Exactly why so many people are investing so much time and energy into this search baffles someone like Baskerville. “I don’t want to sound like a traitor to the cause, but I don’t know what all the fuss is about,” the DJ says. “If I thought it was the best thing since sliced bread, I probably would be more interested, but I don’t think it’s a particular interesting song.” For his part, “Mkll” insists it’s about acknowlegement, that “the people behind the song get proper credits for their work.” A mysterious poster claimed credit for the song and put it on Spotify, but others determined he wasn’t even born when it was released.

But at a time when any tidbit about anything can be called up online in a matter of seconds, the song that may be “Like the Wind” is a source of fascination and wonder for thousands of people dedicated to finding the people who created it. “I think the fact that I’m so interested in this isn’t even because of the song itself — it’s understanding why this song is so mysterious and why nobody can find anything about it,” Vieira admits. “It’s simply surreal.” In other words, as Zúñiga puts it, “Apart from the song itself being so catchy, it’s exactly the fact that people cannot locate it in four seconds that makes it interesting.”

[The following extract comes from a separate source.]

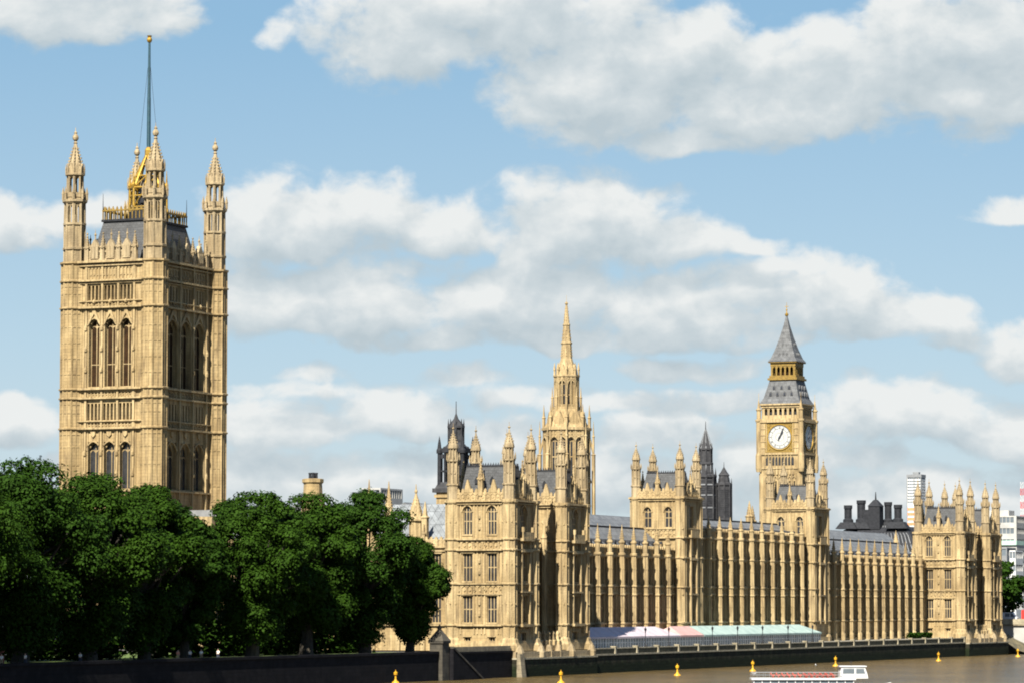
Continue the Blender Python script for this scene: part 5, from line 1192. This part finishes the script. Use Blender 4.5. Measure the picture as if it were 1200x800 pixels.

Should this who-sung-it be solved, some involved are already wondering about the harsh realities that could result. Would the singer and/or musicians involved (assuming they’re alive) be dragged out of obscurity and thrust in the limelight — only for fans of the song to realize they’re retired, out of practice and only had one decent song? What if the song was actually released on a small label in the Eighties? Would it then become an overpriced collector’s item out of reach of anyone who’d want to own it? “How many hundreds of people will have more money to spend than me and will ban me from purchasing an original?” Zúñiga asks. “Would that be fair?” What if everyone involved in the search simply moves on to something else once they know?

For his part, Vieira says he’ll be “very glad” if the song is identified, especially after so many fakes have infiltrated the chat rooms. In late August, one of the searchers reached out to Rolling Stone. “If we get a writer interested … would make a great article and boom maybe someone identifies it,” one of them posted in Discord. As of this moment, the search continues. But maybe it would be better if it remained unknown — if no one exposed the synth-man behind the curtain. In data-heavy 2019, perhaps the biggest contribution the makers of “Like the Wind” — or whatever it’s called — could make would be ensuring that something in the world remains a mystery.